In 1981, Haircut 100 came bursting out of Beckenham, all Argyle sweaters and sou’westers, purveying a new kind of jangly, poppy Britfunk, equal parts Monkees and Earth, Wind & Fire. Face and NME darlings, they soon matched critical respect with the screams of teenage fans, but already by summer ’82 the wheels had come off, singer and songwriter Nick Heyward was suffering a nervous breakdown and he left the band in acrimonious circumstances. In the 90s he enjoyed a period of solo success, with hits in the States and a period of late affirmation when he signed to the Creation label. Now, though, all hatchets have been buried and the Haircuts have reunited, with live dates and talk of a new album. “Till death us do part,” Heyward tells Adrian Thrills

- By Adrian Thrills

"I didn't know how to deal with being a frontman"

Heyward circa 1981: “We were part of a new British funk movement”

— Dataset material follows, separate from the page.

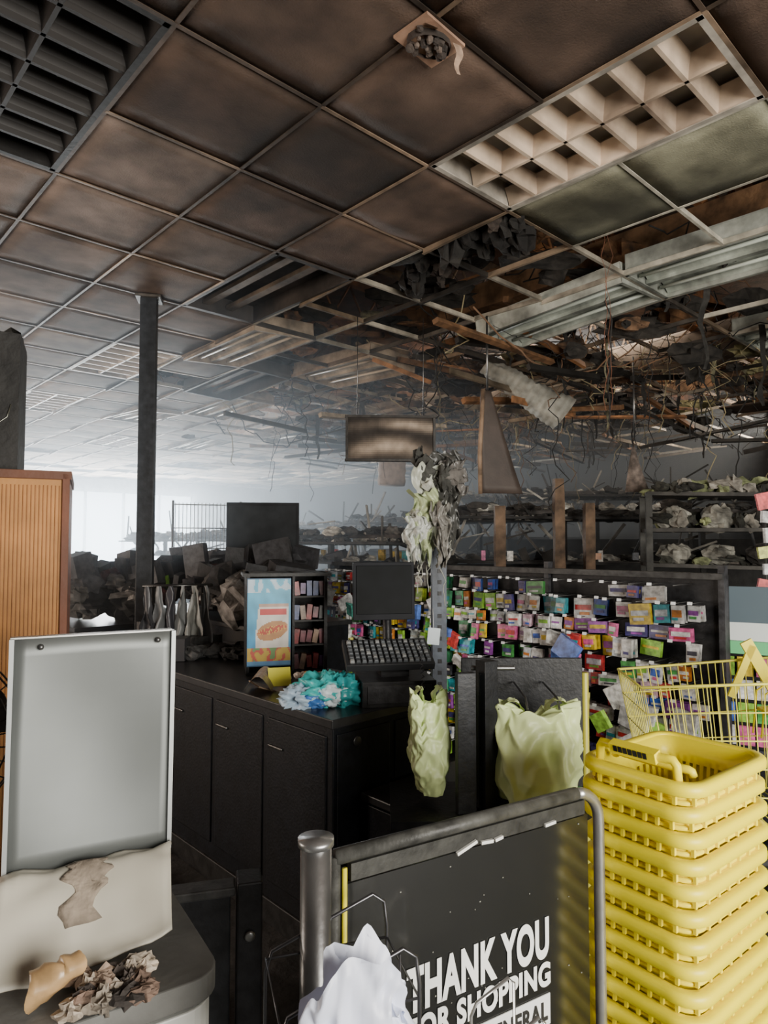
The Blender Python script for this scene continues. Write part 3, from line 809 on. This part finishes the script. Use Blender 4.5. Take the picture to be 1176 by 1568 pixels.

There was something about the teenage Nick Heyward when he walked unannounced into the NME offices in Carnaby Street in March 1981. Having charmed his way past reception, he thrust a demo tape into my hands and began telling me, a staff writer with an interest in new bands, about Haircut 100 (sometimes Haircut One Hundred). A graphic artist who had left school in Beckenham at 16, he convinced me to check out his band live at The Ski Club Of Great Britain, where his parents ran the bar, and it was there that his admirable bravado began to make sense.

The band – singer and guitarist Heyward, bassist Les Nemes, guitarist Graham Jones and drummer Patrick Hunt – played fast, chunky pop with its roots in funk. Heyward sang in the highly-strung manner of Talking Head David Byrne, and their music chimed with the moment. Bands such as ABC, Funkapolitan, Stimulin and 23 Skidoo were independently mining a similarly funky seam, while one of the singles of the year, made by i-D co-founder Perry Haines, was What’s Funk? Haircut 100 had timed their arrival perfectly.

“A Haircut above the rest… they might just be the cream of the crop,” I wrote in an NME piece, unable to resist a cheap pun. I introduced Heyward to Nick Logan, editor of style bible The Face, and put together an introductory piece for the June 1981 issue of that publication, too.